Extracts from relevant Accounting Standards for Private Enterprises (ASPE)
Section 3061, Property, Plant and Equipment, paragraphs 3061.16-.22, and 3061.24; and Section 3064, Goodwill and Intangible Assets, paragraphs 3064.18-.30, 3064.61-.68, and 3064.91
Sections 3061 and 3064 specify the recognition and measurement criteria for the cost of assets (such as property, plant, and equipment, or intangible assets). These sections provide the requirements for amortizing depreciable assets, which include estimating the residual value and the expected useful life of an asset. Review of the amortization methods and estimates used to determine the life and useful life of a depreciable asset is required on a regular basis.
Climate-related matters may indicate a change in the estimated residual value and expected useful life of an asset.
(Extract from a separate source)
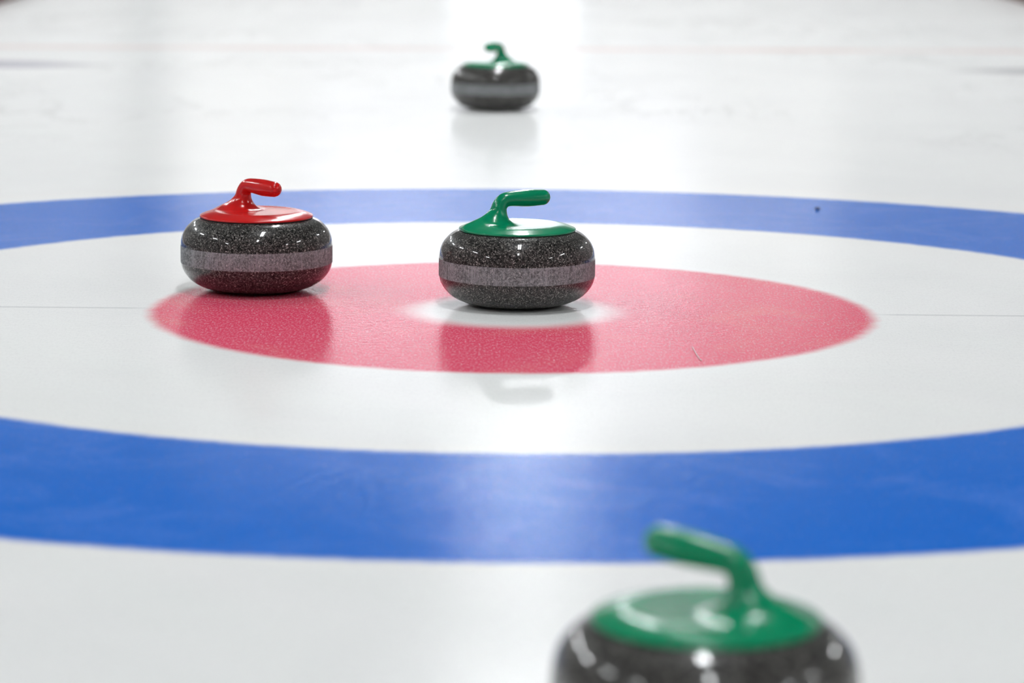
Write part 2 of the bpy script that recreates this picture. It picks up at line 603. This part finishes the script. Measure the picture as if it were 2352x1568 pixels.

For example, new emerging green technologies that emit less greenhouse gas emissions or newly imposed legal restrictions may cause obsolescence or inaccessibility of the assets, as discussed in educational material published by the IFRS Foundation. Entities are required to disclose the amortization method used, including the amortization period (i.e., expected useful life) or rate for each class of assets and to disclose the nature and amount of any change in estimated residual values or expected useful lives (to be disclosed as changes in accounting estimates under Section 1506, Accounting Changes, paragraph 1506.36).